-- Start --

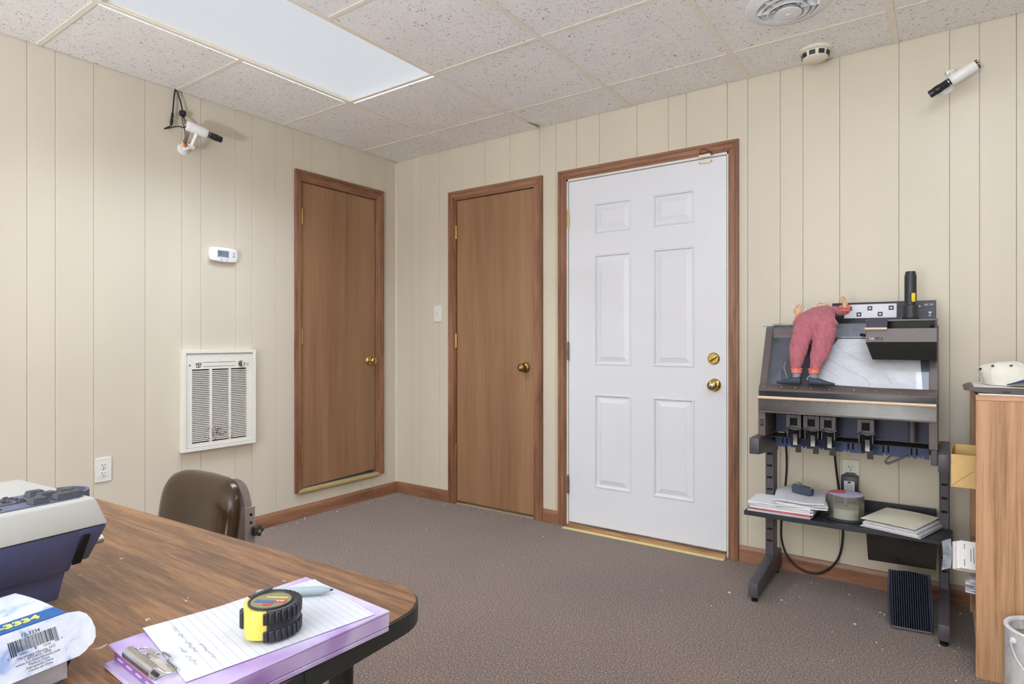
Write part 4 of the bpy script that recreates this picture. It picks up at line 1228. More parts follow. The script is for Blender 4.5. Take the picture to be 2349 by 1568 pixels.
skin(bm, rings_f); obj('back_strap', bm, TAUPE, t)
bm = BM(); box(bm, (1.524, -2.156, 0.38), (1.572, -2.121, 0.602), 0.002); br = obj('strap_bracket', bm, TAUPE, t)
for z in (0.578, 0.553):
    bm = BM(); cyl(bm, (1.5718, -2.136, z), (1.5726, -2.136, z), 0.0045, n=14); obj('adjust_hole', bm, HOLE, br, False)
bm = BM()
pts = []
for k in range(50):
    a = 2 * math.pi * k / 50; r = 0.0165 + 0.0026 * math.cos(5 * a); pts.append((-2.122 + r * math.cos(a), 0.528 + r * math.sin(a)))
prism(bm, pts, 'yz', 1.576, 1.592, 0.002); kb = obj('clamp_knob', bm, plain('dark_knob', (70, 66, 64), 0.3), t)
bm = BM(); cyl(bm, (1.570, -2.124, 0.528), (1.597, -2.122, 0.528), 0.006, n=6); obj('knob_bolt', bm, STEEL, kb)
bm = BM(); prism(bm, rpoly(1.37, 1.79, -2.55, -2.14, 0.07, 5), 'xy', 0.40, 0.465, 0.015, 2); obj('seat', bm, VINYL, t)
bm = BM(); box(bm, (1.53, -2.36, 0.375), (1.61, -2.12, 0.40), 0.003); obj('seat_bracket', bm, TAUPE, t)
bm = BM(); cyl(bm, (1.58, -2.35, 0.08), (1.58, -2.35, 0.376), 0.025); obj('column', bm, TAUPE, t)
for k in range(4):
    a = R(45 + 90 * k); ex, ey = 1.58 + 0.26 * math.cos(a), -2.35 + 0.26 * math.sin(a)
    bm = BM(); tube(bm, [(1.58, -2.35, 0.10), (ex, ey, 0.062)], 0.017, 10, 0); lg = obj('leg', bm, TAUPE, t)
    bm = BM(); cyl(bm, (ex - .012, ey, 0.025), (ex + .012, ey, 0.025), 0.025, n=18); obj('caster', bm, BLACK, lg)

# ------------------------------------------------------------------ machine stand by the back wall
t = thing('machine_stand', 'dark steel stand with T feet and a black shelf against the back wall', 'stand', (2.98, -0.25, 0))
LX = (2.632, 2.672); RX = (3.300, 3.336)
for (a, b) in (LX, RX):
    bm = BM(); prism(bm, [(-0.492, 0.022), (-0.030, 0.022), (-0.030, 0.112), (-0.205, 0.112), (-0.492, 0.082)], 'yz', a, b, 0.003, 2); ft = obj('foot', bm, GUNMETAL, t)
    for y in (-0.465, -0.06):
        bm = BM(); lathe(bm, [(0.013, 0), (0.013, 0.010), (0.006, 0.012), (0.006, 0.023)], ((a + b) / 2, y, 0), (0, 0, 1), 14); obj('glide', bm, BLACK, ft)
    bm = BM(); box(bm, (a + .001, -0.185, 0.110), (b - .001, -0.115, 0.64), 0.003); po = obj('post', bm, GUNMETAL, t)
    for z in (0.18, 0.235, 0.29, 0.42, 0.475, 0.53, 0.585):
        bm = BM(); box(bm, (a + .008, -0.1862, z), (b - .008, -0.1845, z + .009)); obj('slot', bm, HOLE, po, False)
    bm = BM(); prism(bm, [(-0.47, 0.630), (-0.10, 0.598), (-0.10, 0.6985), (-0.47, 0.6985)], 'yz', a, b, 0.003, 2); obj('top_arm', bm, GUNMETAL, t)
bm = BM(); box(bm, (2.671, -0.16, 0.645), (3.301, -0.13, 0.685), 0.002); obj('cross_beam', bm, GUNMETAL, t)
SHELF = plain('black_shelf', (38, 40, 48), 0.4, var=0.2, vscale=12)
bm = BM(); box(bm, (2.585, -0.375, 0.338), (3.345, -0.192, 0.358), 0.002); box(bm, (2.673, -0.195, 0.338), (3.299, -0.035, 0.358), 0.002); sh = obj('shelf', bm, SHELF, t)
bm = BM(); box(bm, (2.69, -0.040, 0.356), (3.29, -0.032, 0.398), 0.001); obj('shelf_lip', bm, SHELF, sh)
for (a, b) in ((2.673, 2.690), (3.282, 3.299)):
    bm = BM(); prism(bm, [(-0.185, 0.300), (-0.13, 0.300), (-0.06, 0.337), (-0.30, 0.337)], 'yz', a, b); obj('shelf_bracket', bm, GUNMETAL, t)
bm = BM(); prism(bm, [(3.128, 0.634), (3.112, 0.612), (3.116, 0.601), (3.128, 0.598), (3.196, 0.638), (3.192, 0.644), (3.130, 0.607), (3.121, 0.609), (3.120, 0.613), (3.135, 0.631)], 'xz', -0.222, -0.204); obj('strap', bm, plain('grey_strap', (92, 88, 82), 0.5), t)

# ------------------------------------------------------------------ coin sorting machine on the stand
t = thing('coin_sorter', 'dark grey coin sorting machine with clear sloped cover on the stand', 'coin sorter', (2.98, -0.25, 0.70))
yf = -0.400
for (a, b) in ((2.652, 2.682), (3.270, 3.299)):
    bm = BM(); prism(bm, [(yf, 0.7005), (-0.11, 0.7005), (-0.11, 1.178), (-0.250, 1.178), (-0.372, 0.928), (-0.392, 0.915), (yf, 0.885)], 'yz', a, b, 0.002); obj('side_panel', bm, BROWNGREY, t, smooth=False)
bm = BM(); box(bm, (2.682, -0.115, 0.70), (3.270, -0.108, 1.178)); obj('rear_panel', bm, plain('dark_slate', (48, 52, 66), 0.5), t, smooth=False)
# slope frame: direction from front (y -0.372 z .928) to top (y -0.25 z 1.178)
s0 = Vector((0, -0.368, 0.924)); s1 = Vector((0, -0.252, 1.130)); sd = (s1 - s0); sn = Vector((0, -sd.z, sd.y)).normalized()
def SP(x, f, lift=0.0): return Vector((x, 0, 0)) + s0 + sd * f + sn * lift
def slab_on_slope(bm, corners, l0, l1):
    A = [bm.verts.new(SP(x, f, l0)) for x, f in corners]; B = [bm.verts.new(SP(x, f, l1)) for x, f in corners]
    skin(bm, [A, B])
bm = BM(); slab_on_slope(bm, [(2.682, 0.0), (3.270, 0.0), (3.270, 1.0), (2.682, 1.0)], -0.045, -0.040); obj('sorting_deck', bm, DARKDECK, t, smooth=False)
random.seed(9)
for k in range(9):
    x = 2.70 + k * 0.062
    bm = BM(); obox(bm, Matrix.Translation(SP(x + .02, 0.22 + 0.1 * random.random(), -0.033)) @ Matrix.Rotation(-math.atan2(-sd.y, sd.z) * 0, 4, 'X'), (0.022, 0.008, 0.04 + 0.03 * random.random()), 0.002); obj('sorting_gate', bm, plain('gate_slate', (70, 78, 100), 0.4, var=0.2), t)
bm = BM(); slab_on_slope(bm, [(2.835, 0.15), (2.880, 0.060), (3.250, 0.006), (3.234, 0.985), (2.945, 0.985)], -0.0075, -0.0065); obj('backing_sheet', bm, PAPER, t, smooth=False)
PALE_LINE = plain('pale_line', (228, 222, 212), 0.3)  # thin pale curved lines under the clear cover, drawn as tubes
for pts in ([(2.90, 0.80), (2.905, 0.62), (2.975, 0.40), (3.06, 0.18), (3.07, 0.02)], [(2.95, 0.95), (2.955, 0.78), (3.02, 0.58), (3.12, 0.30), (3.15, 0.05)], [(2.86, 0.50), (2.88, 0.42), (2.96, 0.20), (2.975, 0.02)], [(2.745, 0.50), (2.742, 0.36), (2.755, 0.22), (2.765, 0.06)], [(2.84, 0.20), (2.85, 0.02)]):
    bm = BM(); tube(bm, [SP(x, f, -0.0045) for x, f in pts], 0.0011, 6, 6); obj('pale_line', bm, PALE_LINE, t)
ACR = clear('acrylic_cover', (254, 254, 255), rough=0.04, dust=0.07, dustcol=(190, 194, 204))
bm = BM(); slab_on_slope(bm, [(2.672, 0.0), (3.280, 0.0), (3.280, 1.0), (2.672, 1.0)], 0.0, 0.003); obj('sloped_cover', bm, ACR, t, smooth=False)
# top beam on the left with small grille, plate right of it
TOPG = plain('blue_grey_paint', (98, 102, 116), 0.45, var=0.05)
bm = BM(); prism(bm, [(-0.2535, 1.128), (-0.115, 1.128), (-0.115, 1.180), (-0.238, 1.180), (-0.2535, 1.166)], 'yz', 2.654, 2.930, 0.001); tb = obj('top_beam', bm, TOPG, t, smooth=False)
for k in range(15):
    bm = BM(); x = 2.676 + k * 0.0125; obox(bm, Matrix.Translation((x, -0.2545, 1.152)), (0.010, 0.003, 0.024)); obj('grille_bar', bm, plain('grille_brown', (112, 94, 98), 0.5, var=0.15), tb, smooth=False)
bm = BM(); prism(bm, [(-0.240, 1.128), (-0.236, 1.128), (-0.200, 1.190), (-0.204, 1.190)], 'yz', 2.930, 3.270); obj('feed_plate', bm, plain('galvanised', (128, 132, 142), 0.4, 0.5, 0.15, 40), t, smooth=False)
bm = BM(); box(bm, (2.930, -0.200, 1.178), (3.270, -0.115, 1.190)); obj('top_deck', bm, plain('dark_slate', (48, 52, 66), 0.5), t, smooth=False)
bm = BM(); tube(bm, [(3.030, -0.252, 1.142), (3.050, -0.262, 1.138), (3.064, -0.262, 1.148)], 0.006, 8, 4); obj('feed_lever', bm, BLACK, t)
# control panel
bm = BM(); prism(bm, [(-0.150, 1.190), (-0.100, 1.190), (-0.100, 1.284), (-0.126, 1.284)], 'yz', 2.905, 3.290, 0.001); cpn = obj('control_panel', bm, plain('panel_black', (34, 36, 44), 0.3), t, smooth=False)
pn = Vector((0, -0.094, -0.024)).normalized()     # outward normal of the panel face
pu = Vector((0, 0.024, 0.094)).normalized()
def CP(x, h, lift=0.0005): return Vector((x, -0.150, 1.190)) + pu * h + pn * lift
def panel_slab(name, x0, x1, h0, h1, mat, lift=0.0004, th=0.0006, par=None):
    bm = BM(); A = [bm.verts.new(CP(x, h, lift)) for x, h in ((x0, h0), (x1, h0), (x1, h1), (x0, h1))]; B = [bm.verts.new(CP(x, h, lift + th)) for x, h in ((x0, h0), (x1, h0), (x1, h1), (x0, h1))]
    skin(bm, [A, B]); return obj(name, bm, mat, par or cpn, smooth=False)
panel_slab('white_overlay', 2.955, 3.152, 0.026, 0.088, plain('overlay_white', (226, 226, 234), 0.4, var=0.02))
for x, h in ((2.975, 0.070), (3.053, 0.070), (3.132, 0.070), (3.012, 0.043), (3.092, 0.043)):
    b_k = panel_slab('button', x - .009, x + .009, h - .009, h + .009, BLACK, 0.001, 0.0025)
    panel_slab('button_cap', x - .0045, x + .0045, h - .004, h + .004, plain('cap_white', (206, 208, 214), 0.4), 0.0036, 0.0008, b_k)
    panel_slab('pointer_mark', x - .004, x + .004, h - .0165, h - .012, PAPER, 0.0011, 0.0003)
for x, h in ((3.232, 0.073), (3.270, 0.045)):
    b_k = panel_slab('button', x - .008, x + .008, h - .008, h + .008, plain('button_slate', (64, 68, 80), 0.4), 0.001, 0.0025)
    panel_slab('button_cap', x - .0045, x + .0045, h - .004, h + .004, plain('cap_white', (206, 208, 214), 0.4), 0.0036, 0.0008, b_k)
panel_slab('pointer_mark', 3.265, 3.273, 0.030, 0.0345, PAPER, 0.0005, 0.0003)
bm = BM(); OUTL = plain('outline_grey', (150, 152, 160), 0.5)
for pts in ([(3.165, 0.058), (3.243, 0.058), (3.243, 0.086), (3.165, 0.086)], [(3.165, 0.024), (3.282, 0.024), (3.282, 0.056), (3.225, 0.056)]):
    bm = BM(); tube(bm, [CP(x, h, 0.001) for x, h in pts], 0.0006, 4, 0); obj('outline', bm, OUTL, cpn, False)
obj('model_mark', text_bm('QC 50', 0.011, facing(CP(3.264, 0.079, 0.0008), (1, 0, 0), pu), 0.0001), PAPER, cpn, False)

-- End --

**Exercise**
Begin at the top of the material above and output each line exactly, stopping after the line that holds "bm = BM(); cyl(bm, (ex". Leave out pictures.

**Solution to this problem**
Write part 4 of the bpy script that recreates this picture. It picks up at line 1228. More parts follow. The script is for Blender 4.5. Take the picture to be 2349 by 1568 pixels.
skin(bm, rings_f); obj('back_strap', bm, TAUPE, t)
bm = BM(); box(bm, (1.524, -2.156, 0.38), (1.572, -2.121, 0.602), 0.002); br = obj('strap_bracket', bm, TAUPE, t)
for z in (0.578, 0.553):
    bm = BM(); cyl(bm, (1.5718, -2.136, z), (1.5726, -2.136, z), 0.0045, n=14); obj('adjust_hole', bm, HOLE, br, False)
bm = BM()
pts = []
for k in range(50):
    a = 2 * math.pi * k / 50; r = 0.0165 + 0.0026 * math.cos(5 * a); pts.append((-2.122 + r * math.cos(a), 0.528 + r * math.sin(a)))
prism(bm, pts, 'yz', 1.576, 1.592, 0.002); kb = obj('clamp_knob', bm, plain('dark_knob', (70, 66, 64), 0.3), t)
bm = BM(); cyl(bm, (1.570, -2.124, 0.528), (1.597, -2.122, 0.528), 0.006, n=6); obj('knob_bolt', bm, STEEL, kb)
bm = BM(); prism(bm, rpoly(1.37, 1.79, -2.55, -2.14, 0.07, 5), 'xy', 0.40, 0.465, 0.015, 2); obj('seat', bm, VINYL, t)
bm = BM(); box(bm, (1.53, -2.36, 0.375), (1.61, -2.12, 0.40), 0.003); obj('seat_bracket', bm, TAUPE, t)
bm = BM(); cyl(bm, (1.58, -2.35, 0.08), (1.58, -2.35, 0.376), 0.025); obj('column', bm, TAUPE, t)
for k in range(4):
    a = R(45 + 90 * k); ex, ey = 1.58 + 0.26 * math.cos(a), -2.35 + 0.26 * math.sin(a)
    bm = BM(); tube(bm, [(1.58, -2.35, 0.10), (ex, ey, 0.062)], 0.017, 10, 0); lg = obj('leg', bm, TAUPE, t)
    bm = BM(); cyl(bm, (ex - .012, ey, 0.025), (ex + .012, ey, 0.025), 0.025, n=18); obj('caster', bm, BLACK, lg)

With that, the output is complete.